The White House, reacting to the Taliban statement that Kabul had knowledge of bin Laden's whereabouts, said this did not alter the fact that the Taliban knew what they had to do, and that was to hand over bin Laden to justice. Defence Secretary Donald Rumsfeld said in view of the contradictory statements by the Taliban, no one knew what to believe, and in any case, the US-led campaign was not aimed at particularizing a person or organization, but was directed against all terrorists and terror groups. In the secret memorandum, National Security Council and State Department officials were reported to have said: "The Taliban do not represent the Afghan people, who never elected or chose the Taliban faction... We do not want to choose who rules Afghanistan, but we will assist those who seek a peaceful, economically developing Afghanistan, free of terrorism."
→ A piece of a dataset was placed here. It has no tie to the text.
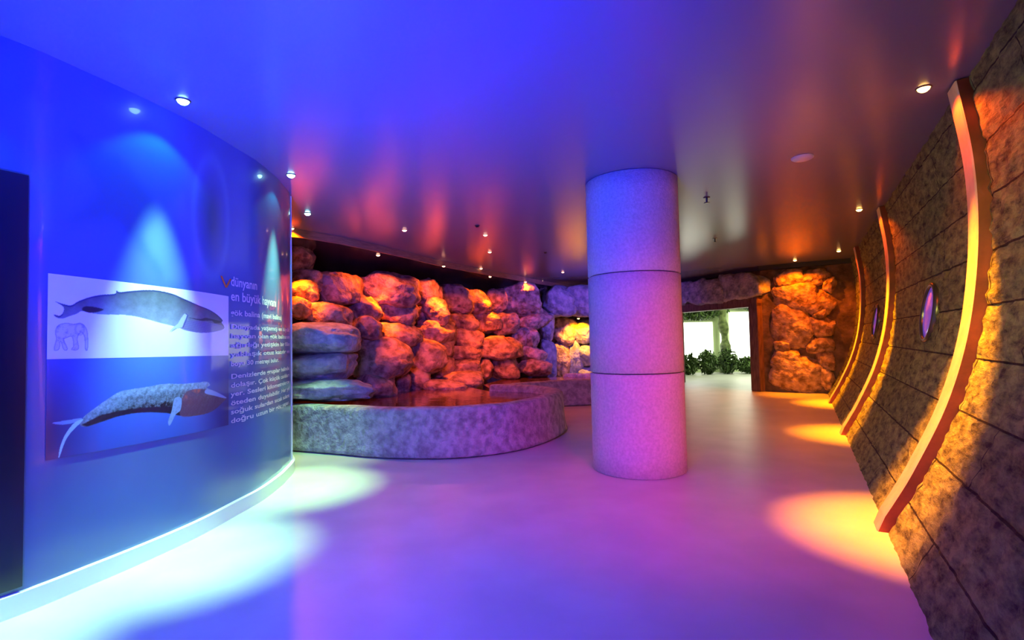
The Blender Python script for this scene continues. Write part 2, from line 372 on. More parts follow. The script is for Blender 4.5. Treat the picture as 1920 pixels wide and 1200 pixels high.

Confirming the memorandum, whose disclosure coincides with renewed efforts to bolster former king Zahir Shah and the Northern Alliance as alternatives, CNN recalled that earlier President George Bush had said the US was not interested in "nation-building," an indirect suggestion that administration policy was not aimed at creating a new Afghan government. On Saturday, Mr Bush in a radio address had said: "The United States respects the people of Afghanistan and we are their largest provider of humanitarian aid. But we condemn the Taliban, and welcome the support of other nations in isolating that regime." But the memo, while stressing that the immediate, short-term goal of the US campaign was to "eradicate the terrorism that led to the strikes that killed the citizens of 78 countries on Sept 11", suggests a clear preference for a new government - a development that could create problems for Pakistan.

Attempts to set up some kind of alternate government-in-exile may already have begun. In a statement from Rome, Zahir Shah, who met a US Congressional delegation on Sunday, said Taliban opponents had created a "Supreme Council for the Salvation of Afghanistan." They have also set up a "military structure with the participation of various resistance commanders and tribal elders and some professional army officers."